>>>
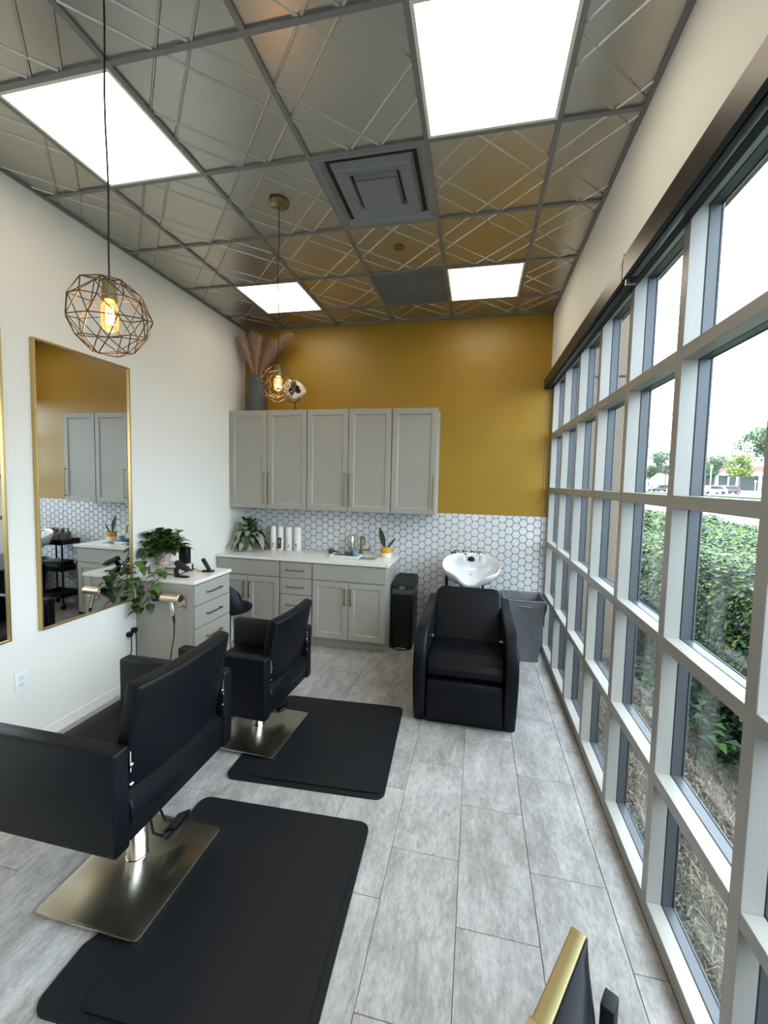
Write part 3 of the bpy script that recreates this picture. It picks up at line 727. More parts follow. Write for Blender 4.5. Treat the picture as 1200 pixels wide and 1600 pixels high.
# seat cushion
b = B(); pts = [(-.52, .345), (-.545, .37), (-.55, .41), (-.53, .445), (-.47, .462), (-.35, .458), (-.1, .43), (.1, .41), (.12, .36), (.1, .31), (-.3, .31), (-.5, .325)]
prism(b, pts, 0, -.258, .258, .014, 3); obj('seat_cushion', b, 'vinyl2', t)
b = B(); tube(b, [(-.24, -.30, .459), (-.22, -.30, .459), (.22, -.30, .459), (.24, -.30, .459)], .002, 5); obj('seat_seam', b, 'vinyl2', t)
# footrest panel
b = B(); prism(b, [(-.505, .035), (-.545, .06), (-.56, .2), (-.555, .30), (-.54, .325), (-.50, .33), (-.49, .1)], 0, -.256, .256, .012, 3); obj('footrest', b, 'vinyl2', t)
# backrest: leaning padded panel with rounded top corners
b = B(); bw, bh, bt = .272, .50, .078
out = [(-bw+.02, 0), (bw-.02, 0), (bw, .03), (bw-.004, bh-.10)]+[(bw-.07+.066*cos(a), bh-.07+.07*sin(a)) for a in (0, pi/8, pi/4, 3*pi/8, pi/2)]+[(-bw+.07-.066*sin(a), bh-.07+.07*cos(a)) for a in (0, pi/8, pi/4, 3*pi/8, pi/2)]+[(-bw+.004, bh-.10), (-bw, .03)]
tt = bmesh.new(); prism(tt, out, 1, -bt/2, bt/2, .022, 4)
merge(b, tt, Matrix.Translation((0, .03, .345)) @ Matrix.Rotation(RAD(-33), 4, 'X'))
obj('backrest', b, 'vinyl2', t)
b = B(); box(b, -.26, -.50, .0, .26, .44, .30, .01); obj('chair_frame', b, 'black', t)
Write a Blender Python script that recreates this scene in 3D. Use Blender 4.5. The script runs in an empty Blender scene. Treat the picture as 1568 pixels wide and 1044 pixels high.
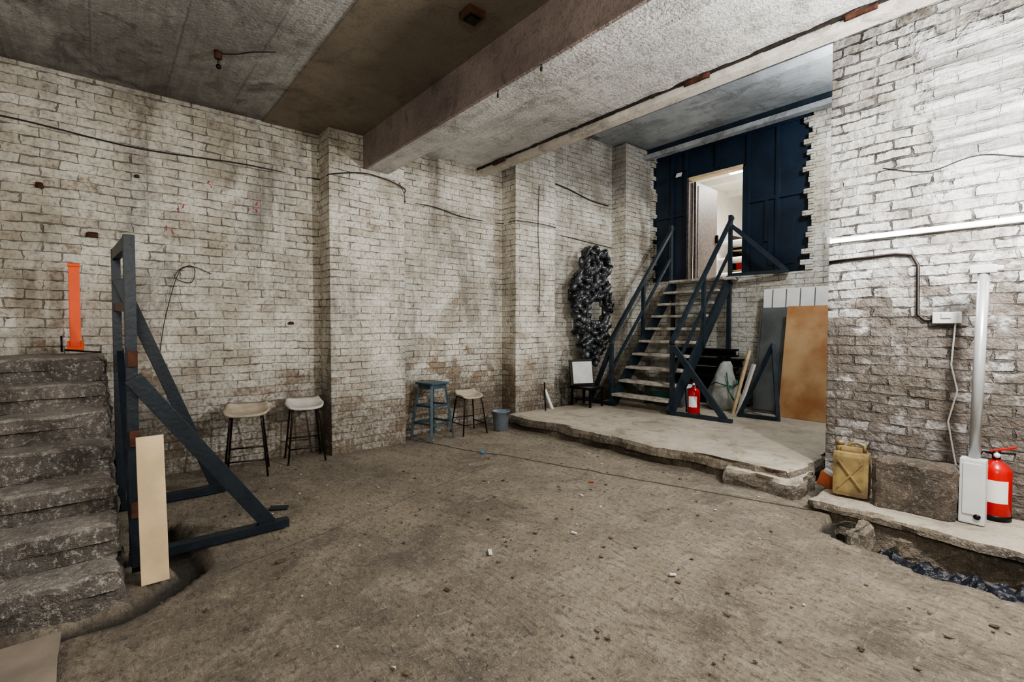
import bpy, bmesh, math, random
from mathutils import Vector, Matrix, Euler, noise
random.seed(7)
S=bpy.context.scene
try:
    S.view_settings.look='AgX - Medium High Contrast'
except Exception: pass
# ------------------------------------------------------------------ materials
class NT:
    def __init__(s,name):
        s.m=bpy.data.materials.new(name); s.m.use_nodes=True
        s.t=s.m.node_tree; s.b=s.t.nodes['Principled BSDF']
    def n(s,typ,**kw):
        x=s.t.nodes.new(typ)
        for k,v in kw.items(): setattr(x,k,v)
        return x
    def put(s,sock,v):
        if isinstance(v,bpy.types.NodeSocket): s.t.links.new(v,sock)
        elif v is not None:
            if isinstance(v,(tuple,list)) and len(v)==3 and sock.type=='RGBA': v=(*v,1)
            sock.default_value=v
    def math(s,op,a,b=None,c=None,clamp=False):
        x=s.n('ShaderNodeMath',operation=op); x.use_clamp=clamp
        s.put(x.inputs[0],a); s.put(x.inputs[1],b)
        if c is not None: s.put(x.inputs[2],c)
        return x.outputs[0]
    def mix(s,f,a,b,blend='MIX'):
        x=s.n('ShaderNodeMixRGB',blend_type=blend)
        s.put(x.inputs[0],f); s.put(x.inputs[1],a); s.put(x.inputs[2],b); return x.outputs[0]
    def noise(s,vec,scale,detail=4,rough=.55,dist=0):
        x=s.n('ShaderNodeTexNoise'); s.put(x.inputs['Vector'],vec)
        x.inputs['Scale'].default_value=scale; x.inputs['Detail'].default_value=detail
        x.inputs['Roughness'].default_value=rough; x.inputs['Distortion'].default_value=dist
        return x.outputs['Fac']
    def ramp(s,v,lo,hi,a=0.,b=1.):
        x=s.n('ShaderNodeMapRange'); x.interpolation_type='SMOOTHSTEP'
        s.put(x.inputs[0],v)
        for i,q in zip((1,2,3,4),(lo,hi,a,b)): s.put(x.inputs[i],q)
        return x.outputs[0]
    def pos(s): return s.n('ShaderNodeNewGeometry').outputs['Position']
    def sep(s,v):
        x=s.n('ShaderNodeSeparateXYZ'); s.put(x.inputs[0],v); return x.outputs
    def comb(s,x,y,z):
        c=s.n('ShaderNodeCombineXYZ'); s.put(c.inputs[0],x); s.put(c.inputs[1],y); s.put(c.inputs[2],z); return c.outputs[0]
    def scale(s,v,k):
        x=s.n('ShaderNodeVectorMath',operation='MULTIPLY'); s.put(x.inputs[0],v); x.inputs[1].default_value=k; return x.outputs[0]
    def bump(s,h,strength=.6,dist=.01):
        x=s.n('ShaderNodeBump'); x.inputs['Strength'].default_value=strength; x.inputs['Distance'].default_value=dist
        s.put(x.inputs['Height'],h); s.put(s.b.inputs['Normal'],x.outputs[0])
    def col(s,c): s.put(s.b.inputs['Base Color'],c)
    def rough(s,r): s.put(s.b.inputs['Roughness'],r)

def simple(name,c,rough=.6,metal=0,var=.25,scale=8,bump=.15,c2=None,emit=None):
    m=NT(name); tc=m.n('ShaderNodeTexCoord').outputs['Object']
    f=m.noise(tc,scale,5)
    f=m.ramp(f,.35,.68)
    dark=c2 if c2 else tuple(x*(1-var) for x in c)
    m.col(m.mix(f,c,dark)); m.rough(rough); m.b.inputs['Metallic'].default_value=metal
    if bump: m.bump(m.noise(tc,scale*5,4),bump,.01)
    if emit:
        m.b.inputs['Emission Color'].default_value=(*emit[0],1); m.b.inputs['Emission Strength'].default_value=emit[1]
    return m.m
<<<
>>>
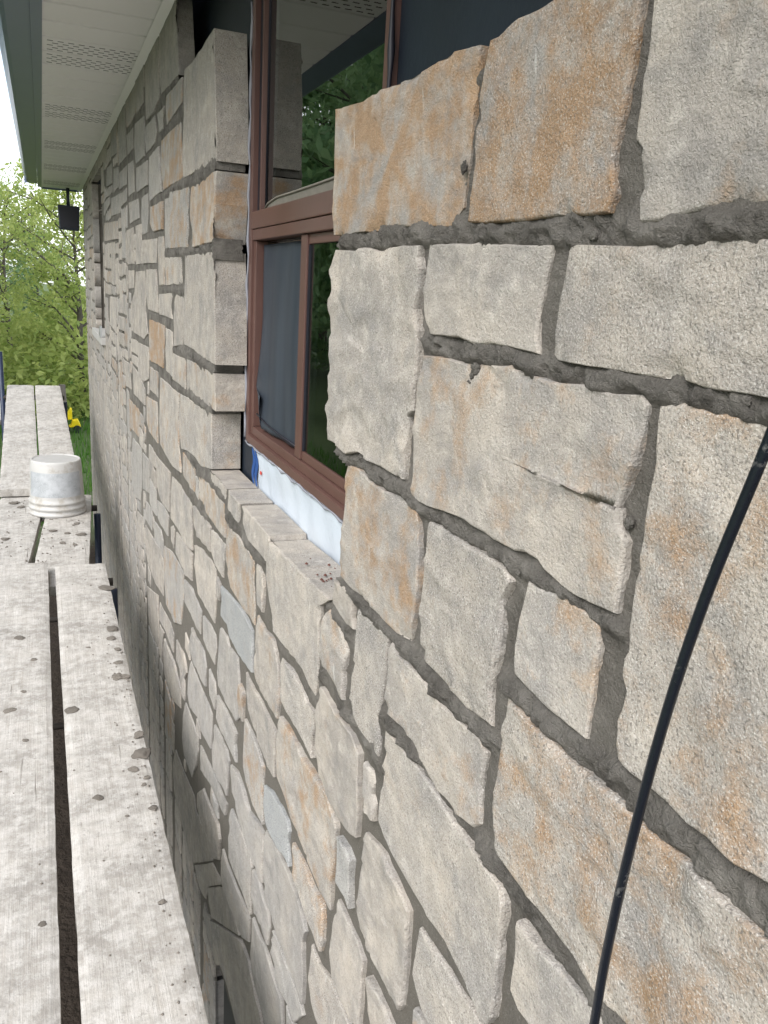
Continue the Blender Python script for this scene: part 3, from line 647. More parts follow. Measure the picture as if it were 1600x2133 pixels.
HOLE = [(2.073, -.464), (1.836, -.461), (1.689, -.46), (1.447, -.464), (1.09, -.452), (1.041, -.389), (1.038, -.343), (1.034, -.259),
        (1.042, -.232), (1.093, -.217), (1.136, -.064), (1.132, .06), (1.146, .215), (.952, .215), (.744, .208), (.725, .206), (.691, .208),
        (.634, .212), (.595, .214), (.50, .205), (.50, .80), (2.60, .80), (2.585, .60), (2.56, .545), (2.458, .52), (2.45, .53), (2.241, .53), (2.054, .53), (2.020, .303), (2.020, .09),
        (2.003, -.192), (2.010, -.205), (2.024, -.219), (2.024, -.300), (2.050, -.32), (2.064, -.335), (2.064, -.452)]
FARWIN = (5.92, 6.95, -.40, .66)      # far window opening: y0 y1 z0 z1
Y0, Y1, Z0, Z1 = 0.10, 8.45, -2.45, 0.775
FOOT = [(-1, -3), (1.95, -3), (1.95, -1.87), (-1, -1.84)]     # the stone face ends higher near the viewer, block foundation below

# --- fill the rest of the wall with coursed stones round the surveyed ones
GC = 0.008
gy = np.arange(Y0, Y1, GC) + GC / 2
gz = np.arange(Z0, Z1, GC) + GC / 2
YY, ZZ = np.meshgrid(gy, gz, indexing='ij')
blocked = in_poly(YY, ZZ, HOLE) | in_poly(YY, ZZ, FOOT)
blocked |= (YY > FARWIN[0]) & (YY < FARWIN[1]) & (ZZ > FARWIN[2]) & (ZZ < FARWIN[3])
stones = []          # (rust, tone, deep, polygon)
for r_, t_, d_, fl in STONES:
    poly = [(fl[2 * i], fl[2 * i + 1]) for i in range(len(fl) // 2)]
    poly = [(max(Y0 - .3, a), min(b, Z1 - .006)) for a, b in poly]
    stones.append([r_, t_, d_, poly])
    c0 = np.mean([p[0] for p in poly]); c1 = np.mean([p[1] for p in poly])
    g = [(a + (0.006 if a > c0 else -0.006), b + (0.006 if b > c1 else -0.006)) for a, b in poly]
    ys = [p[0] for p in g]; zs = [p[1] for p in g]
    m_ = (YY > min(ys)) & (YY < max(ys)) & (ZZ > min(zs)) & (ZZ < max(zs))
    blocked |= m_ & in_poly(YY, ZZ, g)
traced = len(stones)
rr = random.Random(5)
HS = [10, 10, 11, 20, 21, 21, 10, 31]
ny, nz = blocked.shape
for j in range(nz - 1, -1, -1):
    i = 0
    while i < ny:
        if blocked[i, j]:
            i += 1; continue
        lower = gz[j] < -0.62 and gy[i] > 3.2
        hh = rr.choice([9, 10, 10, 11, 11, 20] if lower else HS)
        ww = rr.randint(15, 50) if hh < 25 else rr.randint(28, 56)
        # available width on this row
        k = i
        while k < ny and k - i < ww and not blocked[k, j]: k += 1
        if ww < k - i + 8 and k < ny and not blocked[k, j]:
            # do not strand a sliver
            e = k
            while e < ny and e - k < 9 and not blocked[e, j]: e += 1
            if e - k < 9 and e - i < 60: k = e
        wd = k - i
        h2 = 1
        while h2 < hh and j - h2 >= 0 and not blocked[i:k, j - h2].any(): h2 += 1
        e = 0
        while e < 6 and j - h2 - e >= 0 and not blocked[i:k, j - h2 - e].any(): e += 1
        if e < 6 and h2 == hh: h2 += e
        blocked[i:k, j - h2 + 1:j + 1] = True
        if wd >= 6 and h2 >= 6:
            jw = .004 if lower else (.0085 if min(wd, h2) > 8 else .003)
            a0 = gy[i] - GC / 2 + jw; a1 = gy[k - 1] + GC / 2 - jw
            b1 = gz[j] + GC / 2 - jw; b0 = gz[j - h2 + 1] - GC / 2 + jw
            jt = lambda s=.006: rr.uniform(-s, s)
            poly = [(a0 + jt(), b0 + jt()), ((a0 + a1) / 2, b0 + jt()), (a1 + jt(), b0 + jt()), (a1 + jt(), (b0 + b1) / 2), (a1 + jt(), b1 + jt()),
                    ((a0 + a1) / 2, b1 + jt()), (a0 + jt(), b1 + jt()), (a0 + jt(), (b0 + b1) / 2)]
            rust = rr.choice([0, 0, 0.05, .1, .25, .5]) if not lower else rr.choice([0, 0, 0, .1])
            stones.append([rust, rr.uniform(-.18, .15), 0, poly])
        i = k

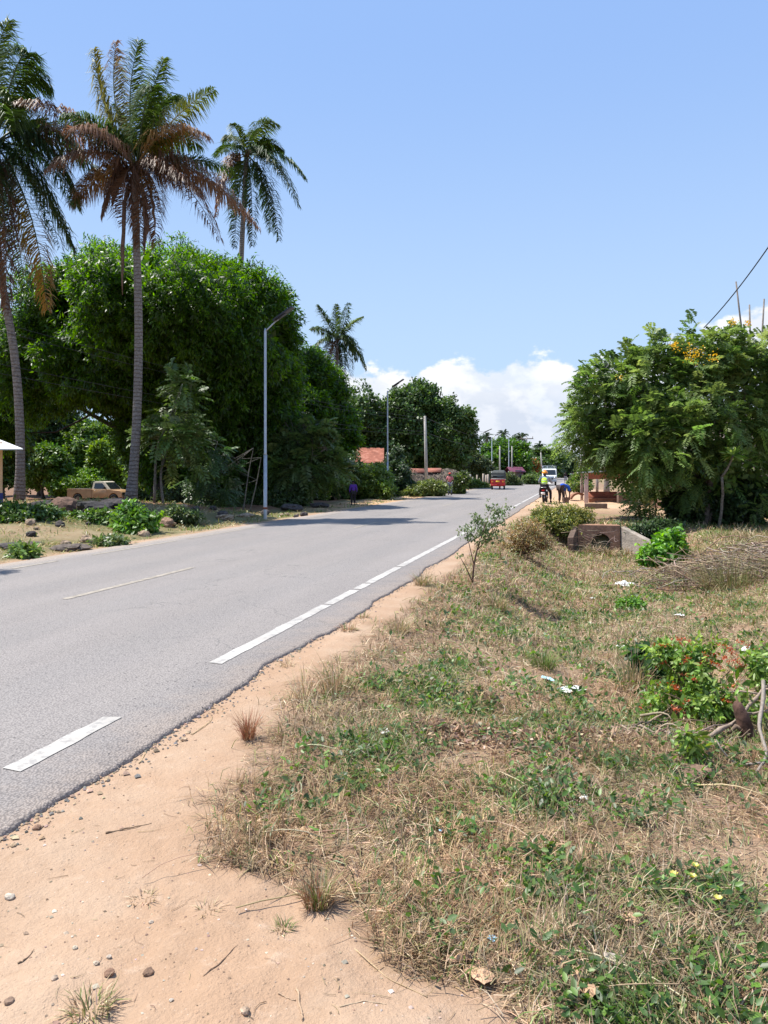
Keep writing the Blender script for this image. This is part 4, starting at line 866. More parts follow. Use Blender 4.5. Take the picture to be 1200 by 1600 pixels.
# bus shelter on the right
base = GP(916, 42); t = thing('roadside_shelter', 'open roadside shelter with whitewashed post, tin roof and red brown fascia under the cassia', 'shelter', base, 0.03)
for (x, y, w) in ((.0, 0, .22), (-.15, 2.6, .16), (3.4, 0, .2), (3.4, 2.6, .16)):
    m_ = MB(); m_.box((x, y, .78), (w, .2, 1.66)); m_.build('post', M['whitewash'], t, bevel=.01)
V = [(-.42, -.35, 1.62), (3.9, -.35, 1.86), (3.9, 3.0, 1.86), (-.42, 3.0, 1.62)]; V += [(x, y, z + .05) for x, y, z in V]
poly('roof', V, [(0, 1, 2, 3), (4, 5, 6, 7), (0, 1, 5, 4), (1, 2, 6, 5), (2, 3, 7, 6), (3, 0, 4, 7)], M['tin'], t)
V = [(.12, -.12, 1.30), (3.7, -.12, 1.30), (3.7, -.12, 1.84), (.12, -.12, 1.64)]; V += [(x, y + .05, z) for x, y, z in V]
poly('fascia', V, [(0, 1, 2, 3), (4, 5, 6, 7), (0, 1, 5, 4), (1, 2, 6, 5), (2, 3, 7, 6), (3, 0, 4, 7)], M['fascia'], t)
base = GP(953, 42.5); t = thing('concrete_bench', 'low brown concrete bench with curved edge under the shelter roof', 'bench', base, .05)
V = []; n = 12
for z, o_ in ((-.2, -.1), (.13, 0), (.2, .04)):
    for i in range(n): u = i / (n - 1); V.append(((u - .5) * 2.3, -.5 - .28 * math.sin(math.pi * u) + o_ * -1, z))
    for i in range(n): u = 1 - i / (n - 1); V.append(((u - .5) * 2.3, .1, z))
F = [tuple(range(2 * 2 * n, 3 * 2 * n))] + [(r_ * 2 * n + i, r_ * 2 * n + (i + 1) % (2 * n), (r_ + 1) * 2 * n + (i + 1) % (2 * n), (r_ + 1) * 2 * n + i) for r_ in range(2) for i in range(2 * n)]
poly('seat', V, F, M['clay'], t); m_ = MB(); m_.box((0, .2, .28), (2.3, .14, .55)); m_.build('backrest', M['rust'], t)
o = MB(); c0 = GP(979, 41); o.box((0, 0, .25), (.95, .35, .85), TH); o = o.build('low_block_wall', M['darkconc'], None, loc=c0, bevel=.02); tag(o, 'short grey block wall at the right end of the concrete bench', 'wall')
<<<
**GOAL OF THE EXERCISE**
From the records above, copy out the line with "Keep writing the", the line with "o = MB(); c0", and every line between them, word for word.

**RESPONSE TO THIS TASK**
Keep writing the Blender script for this image. This is part 4, starting at line 866. More parts follow. Use Blender 4.5. Take the picture to be 1200 by 1600 pixels.
# bus shelter on the right
base = GP(916, 42); t = thing('roadside_shelter', 'open roadside shelter with whitewashed post, tin roof and red brown fascia under the cassia', 'shelter', base, 0.03)
for (x, y, w) in ((.0, 0, .22), (-.15, 2.6, .16), (3.4, 0, .2), (3.4, 2.6, .16)):
    m_ = MB(); m_.box((x, y, .78), (w, .2, 1.66)); m_.build('post', M['whitewash'], t, bevel=.01)
V = [(-.42, -.35, 1.62), (3.9, -.35, 1.86), (3.9, 3.0, 1.86), (-.42, 3.0, 1.62)]; V += [(x, y, z + .05) for x, y, z in V]
poly('roof', V, [(0, 1, 2, 3), (4, 5, 6, 7), (0, 1, 5, 4), (1, 2, 6, 5), (2, 3, 7, 6), (3, 0, 4, 7)], M['tin'], t)
V = [(.12, -.12, 1.30), (3.7, -.12, 1.30), (3.7, -.12, 1.84), (.12, -.12, 1.64)]; V += [(x, y + .05, z) for x, y, z in V]
poly('fascia', V, [(0, 1, 2, 3), (4, 5, 6, 7), (0, 1, 5, 4), (1, 2, 6, 5), (2, 3, 7, 6), (3, 0, 4, 7)], M['fascia'], t)
base = GP(953, 42.5); t = thing('concrete_bench', 'low brown concrete bench with curved edge under the shelter roof', 'bench', base, .05)
V = []; n = 12
for z, o_ in ((-.2, -.1), (.13, 0), (.2, .04)):
    for i in range(n): u = i / (n - 1); V.append(((u - .5) * 2.3, -.5 - .28 * math.sin(math.pi * u) + o_ * -1, z))
    for i in range(n): u = 1 - i / (n - 1); V.append(((u - .5) * 2.3, .1, z))
F = [tuple(range(2 * 2 * n, 3 * 2 * n))] + [(r_ * 2 * n + i, r_ * 2 * n + (i + 1) % (2 * n), (r_ + 1) * 2 * n + (i + 1) % (2 * n), (r_ + 1) * 2 * n + i) for r_ in range(2) for i in range(2 * n)]
poly('seat', V, F, M['clay'], t); m_ = MB(); m_.box((0, .2, .28), (2.3, .14, .55)); m_.build('backrest', M['rust'], t)
o = MB(); c0 = GP(979, 41); o.box((0, 0, .25), (.95, .35, .85), TH); o = o.build('low_block_wall', M['darkconc'], None, loc=c0, bevel=.02); tag(o, 'short grey block wall at the right end of the concrete bench', 'wall')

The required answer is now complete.